Let $C$ be a convex cone in a Banach space $X$ with nonempty interior. The set $A\subset {\rm Int}C$ is a compact subset, where ${\rm Int}C$ means the interior of $C$. Denote the closed convex hull of $A$ as $\overline{{\rm Co}(A)}$. Do we have $\overline{{\rm Co}(A)}\subset {\rm Int}C$?

Answer 1

Consider the function $$f(x)=\inf_{x\notin C}\|x-y\|.$$ This function is continuous.

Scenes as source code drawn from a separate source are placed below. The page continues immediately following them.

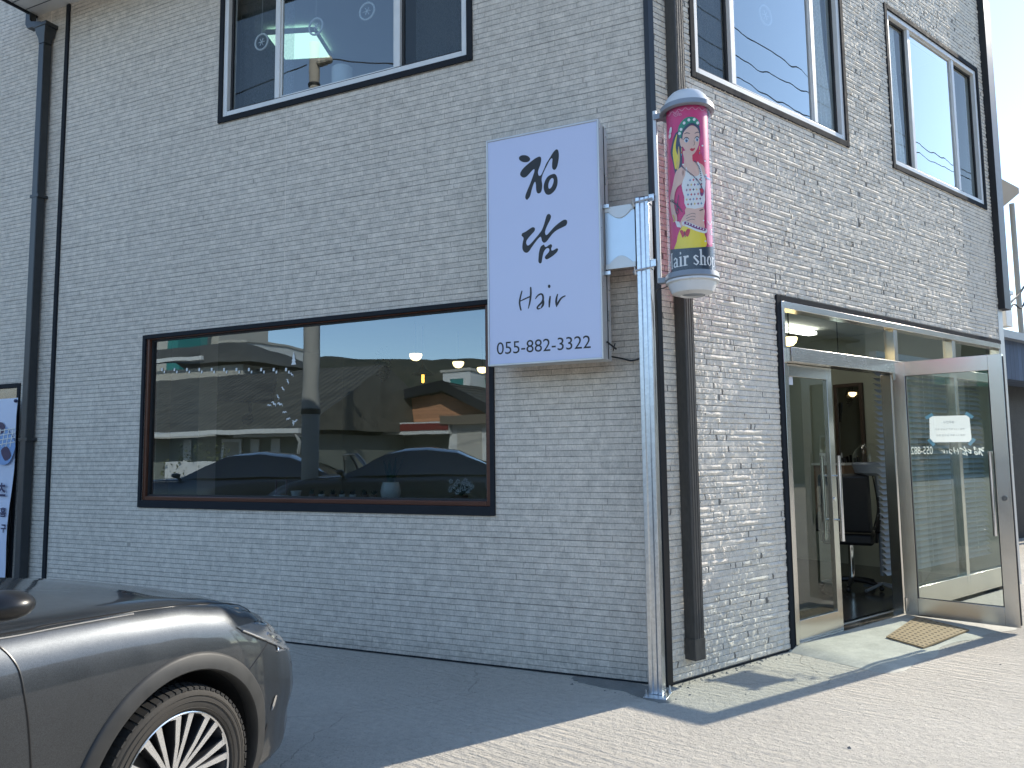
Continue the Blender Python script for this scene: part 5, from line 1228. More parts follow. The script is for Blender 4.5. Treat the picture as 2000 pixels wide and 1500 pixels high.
for s_ in (-1, 1):
    for a, b, w in (((-.85, .80, 1.05), (-1.45, .635, 1.385), .028), ((-2.05, .868, 1.03), (-2.05, .64, 1.44), .03), ((-3.58, .72, 1.03), (-2.75, .63, 1.40), .04), ((-1.0, .86, 1.03), (-3.6, .74, 1.035), .014), ((-1.42, .628, 1.395), (-2.8, .628, 1.405), .022)):
        mb.tube([(a[0], s_ * a[1], a[2]), ((a[0] + b[0]) / 2, s_ * ((a[1] + b[1]) / 2 + .012), (a[2] + b[2]) / 2 + .01), (b[0], s_ * b[1], b[2])], w, 8)
part(cabin, 'pillars', mb, 'paint', FC)
o_ = FCi @ CP; d_ = FCi.to_3x3() @ ray(8, 1183); q_ = o_ + d_ * ((-.93 - o_.y) / d_.y); mb = MB(); mb.sphere(q_, .07, 20, 12, (1.1, 1.2, .62)); mb.tube([(q_.x, q_.y + .03, q_.z - .02), (q_.x - .04, -.82, 1.0)], .03, 8); part(car, 'door_mirror', mb, 'blackpl', FC)
mb = MB(); mb.sphere((-.82, 1.0, 1.09), .11, 20, 12, (.75, 1.0, .72)); mb.tube([(-.80, .9, 1.04), (-.82, .84, 1.02)], .03, 8); part(car, 'door_mirror', mb, 'blackpl', FC)
# shut lines, chrome line and lamps measured off the photograph onto the body
line_on_car('door_seam', [(-2, 1262), (20, 1282), (38, 1312), (48, 1360), (56, 1420), (61, 1500)], .0035, 'blackpl')
line_on_car('bonnet_seam', [(-20, 1243), (60, 1229), (85, 1222), (200, 1203), (320, 1186), (420, 1178), (500, 1186)], .003, 'blackpl')
line_on_car('bright_moulding', [(-20, 1250), (40, 1240), (110, 1226), (180, 1213), (260, 1199)], .0042, 'chrome', off=.001)
line_on_car('bumper_seam', [(525, 1252), (510, 1275), (490, 1303), (478, 1318)], .0028, 'blackpl')
def patch(name, poly, m_, off=.003, parent=car, k=2):
    bm = bmesh.new(); P = smooth_poly(poly, k) if k > 1 else poly
    tri = tessellate_polygon([[Vector((p[0], p[1], 0)) for p in P]]); bv = [bm.verts.new((p[0], p[1], 0)) for p in P]
    for t_ in tri:
        try: bm.faces.new([bv[i] for i in t_])
        except ValueError: pass
    bmesh.ops.subdivide_edges(bm, edges=bm.edges[:], cuts=3, use_grid_fill=True); bm.verts.index_update()
    mb = MB(); mb.add([hit(v.co.x, v.co.y, off) for v in bm.verts], [[v.index for v in f.verts] for f in bm.faces], True); bm.free(); return part(parent, name, mb, m_, FC, sharp=60)
hl = patch('headlight', [(461, 1225), (500, 1214), (534, 1208), (556, 1228), (574, 1256), (573, 1263), (562, 1268), (535, 1256), (500, 1242), (470, 1231)], 'lamp', .004, k=1)
def hl_line(name, pts, r, m_):
    mb = MB(); P = spline([(p[0], p[1], 0) for p in pts], 5); mb.tube([hit(p.x, p.y, .005) for p in P], r, 6); return part(hl, name, mb, m_, FC)
hl_line('running_light', [(472, 1232), (505, 1245), (540, 1260), (562, 1268), (573, 1262), (574, 1255)], .0045, 'rimface')
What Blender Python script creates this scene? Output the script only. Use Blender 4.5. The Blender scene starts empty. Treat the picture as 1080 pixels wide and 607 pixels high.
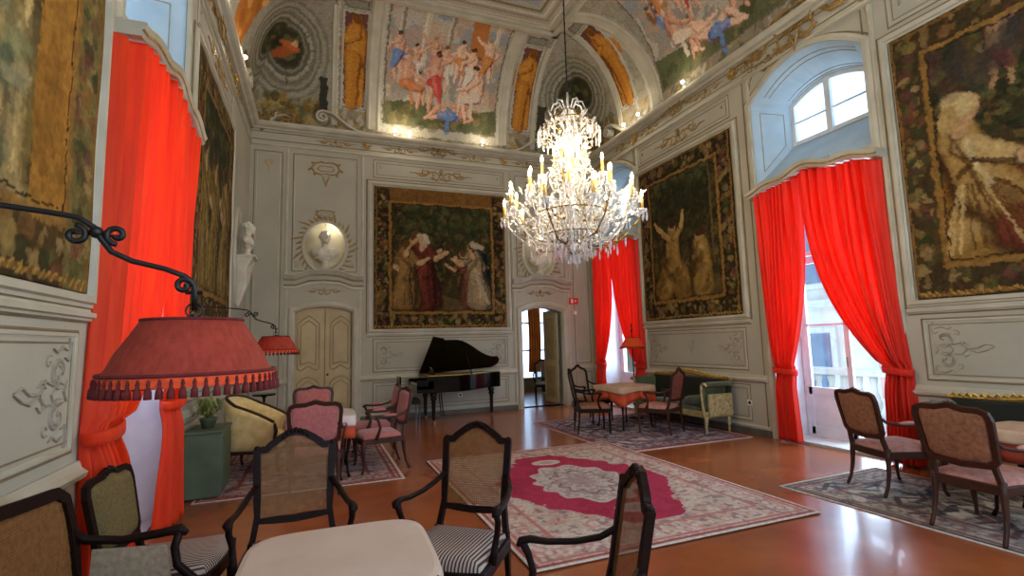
import bpy, bmesh, math, random
import numpy as np
from math import pi, sin, cos, radians
from mathutils import Vector, Matrix

random.seed(7)
rng = np.random.default_rng(7)
SC = bpy.context.scene
COL = SC.collection

# ------------------------------------------------------------------ camera, sky, exposure
YAW, PITCH, ROLL, FPX = .3733, .1069, -.0275, 528.4
_fw = Vector((sin(YAW)*cos(PITCH), cos(YAW)*cos(PITCH), sin(PITCH)))
_r0 = Vector((cos(YAW), -sin(YAW), 0)); _u0 = _r0.cross(_fw)
_rt = cos(ROLL)*_r0 + sin(ROLL)*_u0; _up = -sin(ROLL)*_r0 + cos(ROLL)*_u0
cam = bpy.data.cameras.new('camera'); camo = bpy.data.objects.new('camera', cam); COL.objects.link(camo)
camo.matrix_world = Matrix((( _rt.x, _up.x, -_fw.x, 0), (_rt.y, _up.y, -_fw.y, 0), (_rt.z, _up.z, -_fw.z, 1.6), (0, 0, 0, 1)))
cam.sensor_width = 36; cam.lens = FPX/1080*36; cam.clip_start = .05; cam.clip_end = 200
SC.camera = camo
SC.view_settings.view_transform = 'Standard'; SC.view_settings.look = 'None'
SC.view_settings.gamma = 1; SC.view_settings.use_curve_mapping = False
EXPOSURE = 0.0
SC.view_settings.exposure = EXPOSURE
try:
    SC.cycles.max_bounces = 8; SC.cycles.diffuse_bounces = 4; SC.cycles.glossy_bounces = 3
    SC.cycles.transmission_bounces = 5; SC.cycles.transparent_max_bounces = 12
    SC.cycles.sample_clamp_indirect = 6; SC.cycles.caustics_reflective = False; SC.cycles.caustics_refractive = False
except Exception: pass

SKY, DAY, CHAND, SPOT = 3.6, 1.9, 1.25, .4     # strengths of the sky, window daylight with added fill, chandelier and cornice spots
world = bpy.data.worlds.new('sky'); SC.world = world; world.use_nodes = True
_wn = world.node_tree; _bg = _wn.nodes['Background']
_sk = _wn.nodes.new('ShaderNodeTexCoord'); _sx = _wn.nodes.new('ShaderNodeSeparateXYZ'); _cr = _wn.nodes.new('ShaderNodeValToRGB')
_wn.links.new(_sk.outputs['Generated'], _sx.inputs[0]); _wn.links.new(_sx.outputs['Z'], _cr.inputs[0])
_cr.color_ramp.elements[0].position = 0; _cr.color_ramp.elements[0].color = (.52, .74, 1, 1)
_cr.color_ramp.elements[1].position = .8; _cr.color_ramp.elements[1].color = (.3, .55, 1, 1)
_wn.links.new(_cr.outputs[0], _bg.inputs[0]); _bg.inputs[1].default_value = SKY

XL, XR, YB, YF = -1.34, 6.66, 11.36, -1.4
Z0, ZT, CD = 6.35, 8.65, 1.7           # springing of the cove, flat ceiling height, cove reach
MIDX = (XL+XR)/2

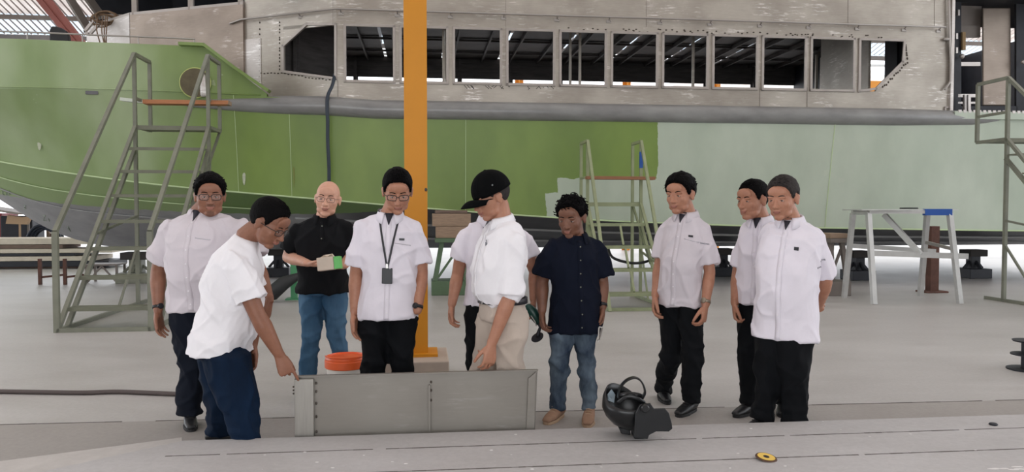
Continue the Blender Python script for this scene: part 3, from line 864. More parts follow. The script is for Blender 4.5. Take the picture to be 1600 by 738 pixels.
# ---- bow details
sc_ = s_of(wallpt(306, 128))
mb = MB(); zc_ = wallpt(306, 130).z
cpt = B(sc_, HB - sm(sc_, BT) - .02, zc_)
mb.lathe(cpt, [(0.0, -.05), (0.235, -.05), (0.235, .02), (0.0, .02)], 40, N); mb.build('hawse_opening', mat('hawse', rgb(92, 84, 62), .7, var=.2, scale=8), boat, smooth='auto')
mb = MB()
mb.tube([cpt - N * .02 + T * (.245 * math.cos(a)) + Z * (.245 * math.sin(a)) for a in [2 * math.pi * i / 40 for i in range(41)]], .012, 8)
mb.build('hawse_ring', mat('hawse_rim', rgb(186, 196, 120), .5), boat, smooth=True)
mb = MB(); mb.loft([cpt - N * .06 + T * .14 - Z * .2, cpt - N * .06 + T * .13 + Z * .1], [(.05, .04)] * 2, T); mb.build('hawse_pipe', M_alul, boat, smooth=True)
mb = MB(); p = sidep(s_of(wallpt(140, 146)), .97, .01); mb.box(p, .2, .02, .06, T, N); mb.build('hull_fitting', M_keelgrey, boat, bevel=.006)
# rail on top of the bulwark
mb = MB(); pts = []
for i in range(20):
    s = -11 + (sK - .2 + 11) * i / 19; pts.append(B(s, HB - sm(s, BT) + .05, interp(s, [(-14.2, 4.75), (-9, 4.42), (-6, 4.28), (-4, 4.2), (sK, 4.16)]) + 0.13))
mb.tube(pts, 0.014, 8); br = mb.build('bulwark_rail', M_rail, boat, smooth=True)
for i in range(1, 20, 2):
    mb = MB(); mb.tube([pts[i], pts[i] - Z * .13], .012, 6); mb.build('rail_post', M_rail, br, smooth=True)
mb = MB(); mb.tube([B(sK - 4.9, .8, 4.75), B(sK - 4.9 - 6, 2.2, 4.85)], .025, 8); mb.build('boom_pipe', M_alul, boat, smooth=True) if False else None
# stencilled draft marks on the stem: letters as thin strokes
mb = MB()
def bplane(u, v):
    best = None
    # nearest hull surface along the ray, by stepping
    return None
for ob_, nm in ((hull, 'h'),): pass
boat_pts = {}
def surf_bvh(o):
    me = o.data; L = LOC[o.name]
    return BVHTree.FromPolygons([tuple(v.co + L) for v in me.vertices], [tuple(p.vertices) for p in me.polygons])
bvA, bvB = surf_bvh(hull), surf_bvh(bottom)
for o_ in (hull, bottom): LOC[o_.name] = LOC[boat.name]
bvA, bvB = surf_bvh(hull), surf_bvh(bottom)
def hullhit(u, v):
    d = (P(u, v, 10) - EYE).normalized(); h = None
    for bv in (bvA, bvB):
        r = bv.ray_cast(EYE, d)
        if r[0] is not None and (h is None or r[3] < h[3]): h = r
    return (h[0] - d * 0.012) if h else P(u, v, 14)
def hstroke(*uv, w=0.016):
    pts = [hullhit(u, v) for u, v in uv]
    for a, b_ in zip(pts[:-1], pts[1:]): mb.bar(a, b_, w, 0.006, up=N)
hstroke((3, 298), (5, 305)); hstroke((7, 298), (4, 302), (8, 305)); hstroke((9, 299), (10, 305)); hstroke((12, 298), (11, 305), (14, 305)); hstroke((14, 304), (15, 298), (16, 304))
hstroke((36, 320), (40, 321), (38, 324), (41, 326), (37, 327)); hstroke((67, 337), (71, 337), (69, 341), (68, 345), (73, 345)); hstroke((76, 342), (77, 346))
hstroke((104, 355), (107, 354), (106, 358)); hstroke((107, 356), (110, 362))
mb.build('draft_marks', mat('draft_marks', rgb(110, 122, 104), .6), boat)

for u, v, a_, b2 in ((61, 224, .035, .12), (381, 274, .028, .17), (459, 265, .012, .3)):
    p = hullhit(u, v); mb = MB(); mb.ell(p + N * .014, (a_, .008, b2), None, 14, 10); mb.build('putty_patch', mat('putty', rgb(178, 184, 162), .8, var=.15, scale=25) if u != 459 else mat('rust_run', rgb(120, 124, 66), .8), boat, smooth=True)
# ------------------------------------------------------------------ things on the boat
def single(o, label, cat, group=None): return tag(o, label, cat, group)
mb = MB()
pts = [B(s_of(wallpt(519, 100)), .35, 3.8), wallpt(522, 122, .08), wallpt(519, 134, .02), wallpt(512, 150, -.06), wallpt(511, 168, -.16), wallpt(512, 190, -.15), wallpt(512, 220, -.10), wallpt(514, 262, -.04), wallpt(514, 300, 0.02), wallpt(513, 340, .05), wallpt(513, 385, .3), V((wallpt(512, 430, .3).x, 13.1, 0.03))]
def smooth_path(pts, n=8):
    out = []
    for i in range(len(pts) - 1):
        p0, p1, p2, p3 = pts[max(i - 1, 0)], pts[i], pts[i + 1], pts[min(i + 2, len(pts) - 1)]
        for k in range(n):
            t = k / n
            out.append(0.5 * ((2 * p1) + (p2 - p0) * t + (2 * p0 - 5 * p1 + 4 * p2 - p3) * t * t + (3 * p1 - p0 - 3 * p2 + p3) * t ** 3))
    out.append(pts[-1]); return out
mb.tube(smooth_path(pts), 0.030, 8)
single(mb.build('hanging_hose', mat('hose_blue', rgb(38, 50, 62), .5), smooth=True), 'dark blue-black hose hanging out of the first cabin window down the hull', 'hose')
# black upholstered back standing on the foredeck
mb = MB(); c = P(92, 62, 14.4)
prof = [(-.17, -.32), (.17, -.32), (.17, .05), (.13, .16), (.05, .22), (-.04, .25), (-.13, .25), (-.17, .17)]
mb.prism([V((c.x, c.y, c.z + .0)) + T * x + Z * z for x, z in prof], N * .12)
o_ = mb.build('deck_hatch_cover', M_blackrub, bevel=.02)
mb = MB(); mb.bar(V((c.x, c.y + .06, 3.32)), V((c.x, c.y + .06, c.z - .3)), .08, .08); mb.build('post', M_blackrub, o_)
single(o_, 'black rounded cover standing up behind the rail on the bow', 'cover')
# coil of brown rope over the corner of the wheelhouse
mb = MB(); c = P(163, 32, 14.9)
for k in range(7):
    pts = []
    for i in range(25):
        a = 2 * math.pi * i / 24; w = .20 + .03 * math.sin(k * 2.1); h = .10 + .03 * math.cos(k * 1.3)
        pts.append(c + T * (w * math.cos(a) + .02 * k - .05) + Z * (h * math.sin(a) + .01 * k) + N * (.03 * math.sin(a * 2 + k) - .01 * k))
    mb.tube(pts, .014, 6)
for du, l in ((-10, 40), (-2, 46), (2, 60), (5, 75)):
    q = [P(163 + du, 26, 14.85), P(163 + du - 2, 26 + l * .5, 14.6), P(163 + du + 3, 26 + l, 14.6)]
    mb.tube(smooth_path(q), .012, 6)
single(mb.build('rope_coil', mat('rope_brown', rgb(120, 98, 78), .9, var=.2, scale=30), smooth=True), 'tangled brown rope coil hung over the wheelhouse front', 'rope')
mb = MB()
mb.bar(P(132, 50, 14.9), P(148, 30, 14.9), .05, .05); mb.bar(P(132, 50, 14.9), P(140, 54, 14.9), .05, .05); mb.bar(P(140, 54, 14.9), P(156, 36, 14.9), .05, .05); mb.bar(P(148, 30, 14.9), P(158, 34, 14.9), .05, .05)
mb.build('bow_bracket', M_alul, boat)
# ------------------------------------------------------------------ hull stands
def grounded(u, v): p = fl(u, v); return V((p.x, p.y, 0))
def steel_stand(u, vb, ztop, label, w=.5, m=None, group='steel stands under the keel'):
    c = grounded(u, vb); e = tag(empty('hull_stand', c), label, 'hull stand', group); m = m or M_dark
    mb = MB(); mb.box(c + Z * .1, w, w, .2, T, N); mb.build('base', m, e, bevel=.01)
    mb = MB(); mb.bar(c + Z * .2, c + Z * (ztop - .14), w * .38, w * .38, up=N); mb.build('post', m, e)
    for a, b_ in ((-1, 0), (1, 0), (0, -1), (0, 1)):
        mb = MB(); mb.bar(c + T * a * w * .42 + N * b_ * w * .42 + Z * .2, c + T * a * .06 + N * b_ * .06 + Z * (ztop * .62), .04, .05); mb.build('brace', m, e)
    mb = MB(); mb.box(c + Z * (ztop - .07), w * .8, w * .7, .14, T, N); mb.build('block', mat('block_dark', rgb(52, 48, 46), .8), e, bevel=.01)
    return e
KZ = .60
steel_stand(215, 441, KZ, 'grey steel stand with splayed braces under the bow, seen through the left staircase', .62, M_stair)
steel_stand(436, 432, KZ, 'dark steel stand on the bright floor left of the bald man')
steel_stand(908, 432, KZ, 'dark steel stand behind the young man in navy')
steel_stand(1128, 431, KZ, 'dark steel stand between the man with dark hair and the blurred man')
steel_stand(1340, 437, KZ, 'dark steel stand behind the left legs of the aluminium trestle')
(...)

Since $A\subset C$ is compact and $C$ is open we get $$f(a)\ge \delta >0,\ \ a\in A.$$ Therefore for any $a\in A$ the closed ball $B(a,\delta)=\{x\in X\,:\, \|x-a\|\le \delta\}$ is contained in $C.$ Let ${\rm conv}(A)$ denote the convex hull of $A.$ This set consists of elements of the form $$y=\sum_{k=1}^n \lambda_k a_k,\qquad n\in \mathbb{N},\ \lambda_k\ge 0, \ a_k\in A,\ \sum_{k=1}^n \lambda_k=1.\qquad (*)$$ We claim that $f(y)\ge \delta$ for $y\in {\rm conv}(A).$ Fix $y\in {\rm conv }A$ of the form $(*).$ Then \begin{multline*} C\supset \lambda_1B(a_1,\delta)+\ldots + \lambda_nB(a_n,\delta) = [\lambda_1 a_1+\lambda_1\delta\, B(0,1)]+\ldots + [\lambda_n a_n+\lambda_n\delta\, B(0,1)] \\ =y +\delta[\lambda_1B(0,1)+\ldots +\lambda_nB(0,1)]=y+\delta B(0,1)=B(y,\delta). \end{multline*} On the way we have used a simple fact that $aB(0,1)+bB(0,1)=(a+b)B(0,1)$ for $a,b\ge 0.$

Thus $f(y)\ge \delta$ for $y\in {\rm conv}(A).$ Since the function $f$ is continuous the inequality $f(y)\ge \delta$ holds for $y\in \overline{{\rm conv}(A)}.$ Hence $\overline{{\rm conv}(A)}\subset C.$